So, I finally got my STM32F3 working properly, and I am able to get a nice Side-Channel leakage for me to do some analyzing.
Now, I want to move on to the STM32F415 target. I am now able to successfully program the chip. However, I’ve read the wiki page (https://wiki.newae.com/Targets_with_Internal_Regulators) and notice it’s a bit tricky to get a proper power trace. After a bit of experimenting, I’ve encounter several problems, and I hope you guys may have some answers.
what is the maximum voltage I can use before damaging the device?
(I’ve skim through the data sheet, and the V_cap was not designed for us to input voltages, therefore, I can’t seem to find a warning for maximum input voltage) https://www.st.com/resource/en/datasheet/stm32f415rg.pdf
Although I’ve managed to get a power trace with Side-Channel leakage, there are lots of noisy spikes, which I’ve not seen in the other targets (ATmega328p, XMEGA, STM32F3). I am wondering, are those spikes normal? or I’ve somehow already damaged my target device? Is there a way to remove those spikes?
There are some unintended jittering in the power trace of my AES implementation, which didn’t appear in other targets. Why is that? Is there a cache or some branch prediction mechanism in STM32F4?
Looking at the schematic and the datasheet for the STM32F4, it looks like running off the external regulator isn’t supported. For the variants that do support it, Vmax across the cap pins (V12 on the datasheet) is 1.3V depending on the max frequency of the device. We have run them up to 1.8V without damage, but we didn’t seem to get much of a noise reduction vs. just using the internal regulator.

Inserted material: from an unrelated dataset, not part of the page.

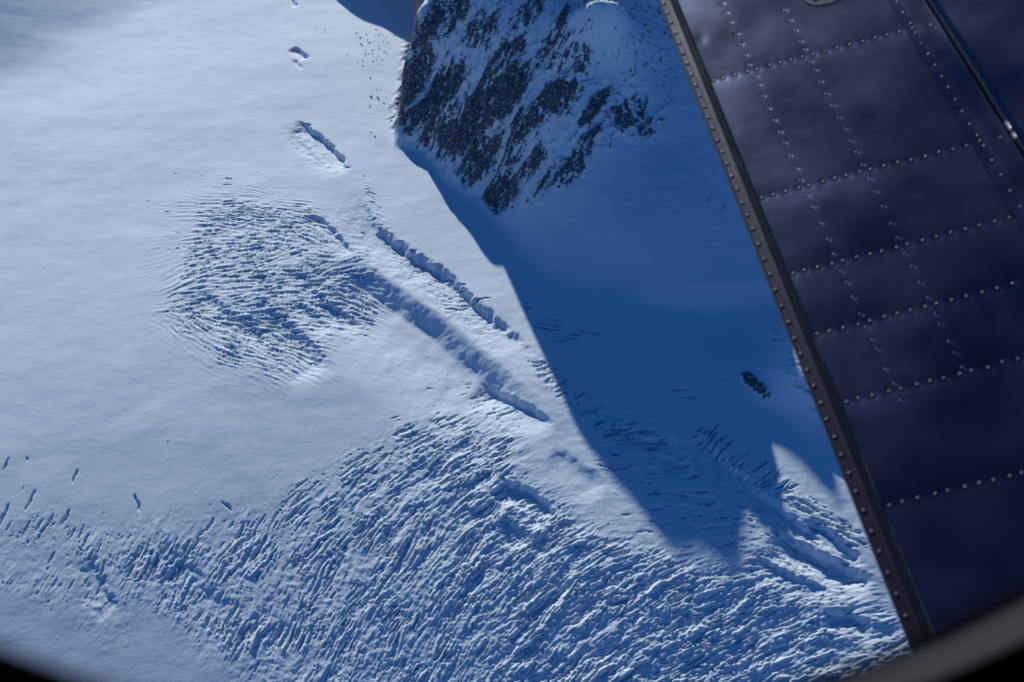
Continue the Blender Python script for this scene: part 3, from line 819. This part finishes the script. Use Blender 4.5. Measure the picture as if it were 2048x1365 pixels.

The topic of caching/branch prediction actually has quite a few unknowns that I’ve run into (mostly from trying to update Tutorial B2 for the F3) since (I believe) Arm creates the reference core and sells/licences that to ST, so it’s hard to say where their spec ends and the reference manual for the devices begin. Basically, the spec for M4 cores (like the F3 and F4) describes a 3 stage instruction pipeline (load/prefetch, decode, execute) along with stuff like branch prediction. In addition to that (I think), the F3 and F4 also have fetch systems to reduce the effect of flash latency. The F4’s is much more complicated, so that might contribute to the jitter. We also recently changed flash latency to be 0 on the F3 (down from 5), while it’s still 5 on the F4, so that’s might also be a factor.
Information is pretty sparse, but you may want to check out the reference manuals for the F3 and F4, since they describe the instruction fetch systems (I think they’re under system overview or flash, usually in chapter 2 or 3).
You mentioned that I can change ‘flash latency’.
How exactly do I do that? adding some flag in the Makefile?
After a little bit of experimenting, I find that removing the const of the Sbox can solve the jittering issue.
However, it is clear from the power trace, that the processor is doing something quite different.
Flash latency can be changed to 0 by changing FLASH_ACR_LATENCY_5WS to FLASH_ACR_LATENCY_0WS in hardware/victims/firmware/hal/stm32f4/stm32f4_hal.c (line 32).
Thank you so much! Now my traces don’t jitter anymore. (I finally got a chance to try it.)
BTW, I recently got the CW508 low pass filter, and it works quite well for removing the spikes on my power trace.
Just wondering, do you guys know what frequency the spikes are in?
Good to hear that fixed it for you. It’s hard to say what the frequency of the spikes are, since the sample rate of the ChipWhisperer probably isn’t high enough to really tell (especially if the LPF is making a difference, which has its -3dB cutoff at 20.8MHz). For reference, here’s the frequency response of the LPF:
I’ll continue the discussion asking something about security (concerning the STM32F4 version):
were someone of you able to attack the AES of the overmentioned model? If so, how did you do this?
To attack the STM32F4 hardware AES, you’ll need to use the LastRoundStateDiff leakage model (instead of SBox_output). It also helps a lot if you attack precisely where the encryption is happening (usually attack.setPointRange((1312, 1314)) for the standard ChipWhisperer aes firmware).
Hello…the spec for M4 cores like the F3 and F4 describes a 3 stage instruction pipeline load/prefetch, decode, execute along with stuff like branch prediction. In addition to that, the F3 and F4 also have fetch systems to reduce the effect of flash latency. The F4’s is much more complicated, so that might contribute to the jitter.
I see, thanks for answering my question.
I did notice when I set the flash latency to anyting other than 0, the jittering shows.
And it makes my power analysis a bit more challenging.